Can Someone Explain To Me Why We're Still Talking About Value Added Modeling?

2 min read

Even under the best of circumstances, using value-added modeling (or VAM) is not a reliable tool in identifying teacher effectiveness.

Recently, in Washington, DC - a leader in using VAM to inform hiring decisions and merit pay - the formula that attempts to quantify the added value was applied incorrectly. As a result, "nearly 10 percent of the teachers whose work is judged in part on annual city test results for their classrooms" were given inaccurate ratings. One of the affected teachers was fired based on the flawed results.

In the upcoming year, the new Common Core aligned tests are coming. The tests aren't complete yet, but as we've seen in the few places that have used Common Core aligned exams, pass rates on those exams has been driven as much by the politics of setting the cut rate than any real gains or losses by learners.
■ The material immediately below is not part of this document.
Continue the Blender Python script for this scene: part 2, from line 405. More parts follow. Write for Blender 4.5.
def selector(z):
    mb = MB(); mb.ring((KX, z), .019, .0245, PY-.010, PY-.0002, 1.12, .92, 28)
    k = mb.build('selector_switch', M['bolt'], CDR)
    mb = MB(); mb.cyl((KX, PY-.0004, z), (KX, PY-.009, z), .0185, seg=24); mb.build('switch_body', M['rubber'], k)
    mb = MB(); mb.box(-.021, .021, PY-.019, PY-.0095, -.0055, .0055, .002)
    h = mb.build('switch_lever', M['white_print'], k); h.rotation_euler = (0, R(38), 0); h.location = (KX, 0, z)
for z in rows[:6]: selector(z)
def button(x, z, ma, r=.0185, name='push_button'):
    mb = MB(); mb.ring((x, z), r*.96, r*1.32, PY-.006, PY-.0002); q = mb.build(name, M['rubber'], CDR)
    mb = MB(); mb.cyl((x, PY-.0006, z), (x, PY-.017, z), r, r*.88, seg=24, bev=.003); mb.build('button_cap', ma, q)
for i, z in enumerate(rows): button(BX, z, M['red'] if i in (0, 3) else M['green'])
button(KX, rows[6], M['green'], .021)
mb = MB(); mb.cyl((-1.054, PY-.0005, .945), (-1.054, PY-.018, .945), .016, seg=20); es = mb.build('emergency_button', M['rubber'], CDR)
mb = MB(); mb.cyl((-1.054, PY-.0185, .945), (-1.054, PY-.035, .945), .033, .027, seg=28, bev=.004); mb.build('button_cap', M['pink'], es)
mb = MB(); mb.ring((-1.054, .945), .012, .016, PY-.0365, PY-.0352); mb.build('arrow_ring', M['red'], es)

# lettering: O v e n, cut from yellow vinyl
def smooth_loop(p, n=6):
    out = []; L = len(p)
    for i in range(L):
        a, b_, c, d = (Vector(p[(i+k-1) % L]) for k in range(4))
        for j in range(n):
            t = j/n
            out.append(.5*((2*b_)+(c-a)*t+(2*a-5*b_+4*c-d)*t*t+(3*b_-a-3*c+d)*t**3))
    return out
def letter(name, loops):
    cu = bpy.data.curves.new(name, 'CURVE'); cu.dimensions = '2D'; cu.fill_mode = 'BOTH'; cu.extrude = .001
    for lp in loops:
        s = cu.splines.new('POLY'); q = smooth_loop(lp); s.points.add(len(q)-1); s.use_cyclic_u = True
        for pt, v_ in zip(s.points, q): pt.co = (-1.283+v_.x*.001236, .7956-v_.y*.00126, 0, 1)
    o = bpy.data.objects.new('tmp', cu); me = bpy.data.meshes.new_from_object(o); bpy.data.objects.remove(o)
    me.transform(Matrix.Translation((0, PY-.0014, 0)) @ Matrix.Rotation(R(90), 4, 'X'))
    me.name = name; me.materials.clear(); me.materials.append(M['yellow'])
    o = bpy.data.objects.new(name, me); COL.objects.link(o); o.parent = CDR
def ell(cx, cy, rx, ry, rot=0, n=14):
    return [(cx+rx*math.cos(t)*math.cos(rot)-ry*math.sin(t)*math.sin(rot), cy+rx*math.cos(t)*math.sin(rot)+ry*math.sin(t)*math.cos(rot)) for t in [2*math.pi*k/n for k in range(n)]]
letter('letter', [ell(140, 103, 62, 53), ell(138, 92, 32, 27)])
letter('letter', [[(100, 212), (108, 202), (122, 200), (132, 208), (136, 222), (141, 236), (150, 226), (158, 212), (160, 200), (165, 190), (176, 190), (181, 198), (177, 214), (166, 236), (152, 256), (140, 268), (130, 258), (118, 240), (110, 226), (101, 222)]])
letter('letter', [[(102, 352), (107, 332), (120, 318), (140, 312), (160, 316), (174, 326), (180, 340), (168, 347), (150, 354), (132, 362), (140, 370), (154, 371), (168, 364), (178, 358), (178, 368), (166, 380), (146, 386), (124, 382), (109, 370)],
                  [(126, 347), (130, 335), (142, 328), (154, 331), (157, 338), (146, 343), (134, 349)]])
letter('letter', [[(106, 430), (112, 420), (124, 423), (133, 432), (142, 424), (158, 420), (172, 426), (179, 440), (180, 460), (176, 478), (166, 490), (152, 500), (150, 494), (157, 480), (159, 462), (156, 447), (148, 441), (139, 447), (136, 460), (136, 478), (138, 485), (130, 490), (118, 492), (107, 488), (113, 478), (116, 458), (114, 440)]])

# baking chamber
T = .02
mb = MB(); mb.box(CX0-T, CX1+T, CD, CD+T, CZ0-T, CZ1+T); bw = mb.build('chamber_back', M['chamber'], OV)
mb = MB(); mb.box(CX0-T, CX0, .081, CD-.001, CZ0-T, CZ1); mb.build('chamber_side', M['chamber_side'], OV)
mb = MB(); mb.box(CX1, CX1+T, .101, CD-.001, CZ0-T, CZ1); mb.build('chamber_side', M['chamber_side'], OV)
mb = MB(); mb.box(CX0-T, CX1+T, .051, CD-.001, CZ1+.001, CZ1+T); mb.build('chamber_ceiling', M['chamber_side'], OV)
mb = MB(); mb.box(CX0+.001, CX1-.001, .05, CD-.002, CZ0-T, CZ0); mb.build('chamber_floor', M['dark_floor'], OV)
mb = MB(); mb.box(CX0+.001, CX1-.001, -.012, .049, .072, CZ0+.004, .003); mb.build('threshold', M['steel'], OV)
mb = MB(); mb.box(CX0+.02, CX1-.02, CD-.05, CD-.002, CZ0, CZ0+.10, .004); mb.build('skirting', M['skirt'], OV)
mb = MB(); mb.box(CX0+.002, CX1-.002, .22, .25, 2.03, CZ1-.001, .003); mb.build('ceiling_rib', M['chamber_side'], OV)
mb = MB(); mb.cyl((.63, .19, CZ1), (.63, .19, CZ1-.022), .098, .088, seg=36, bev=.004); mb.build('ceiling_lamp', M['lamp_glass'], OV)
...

As we approach the go-live date for the new tests, the likelihood of technological glitches marring the rollout of the new tests seems high - or in other words, scores on an untested set of tests are likely to be affected by the vagaries of refining a new evaluation instrument, the political calculations of determining who passes, and technology issues. And, as we saw in DC, sometimes the evaluators just screw it up and get the math wrong. Or, as we saw in Indiana, sometimes the formula gets adjusted for political reasons.
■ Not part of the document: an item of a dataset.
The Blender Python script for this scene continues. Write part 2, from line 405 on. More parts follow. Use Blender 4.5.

None of these issues have anything to do with student learning or teacher effectiveness, yet the results will still be used to assess student learning and teacher effectiveness in supporting that learning. But, against a backdrop of poorly conceived policy, weak implementations of the policy, and political manipulation of the results, it's getting increasingly difficult to see how anyone can claim that VAM effectively pulls adequate signal from noise.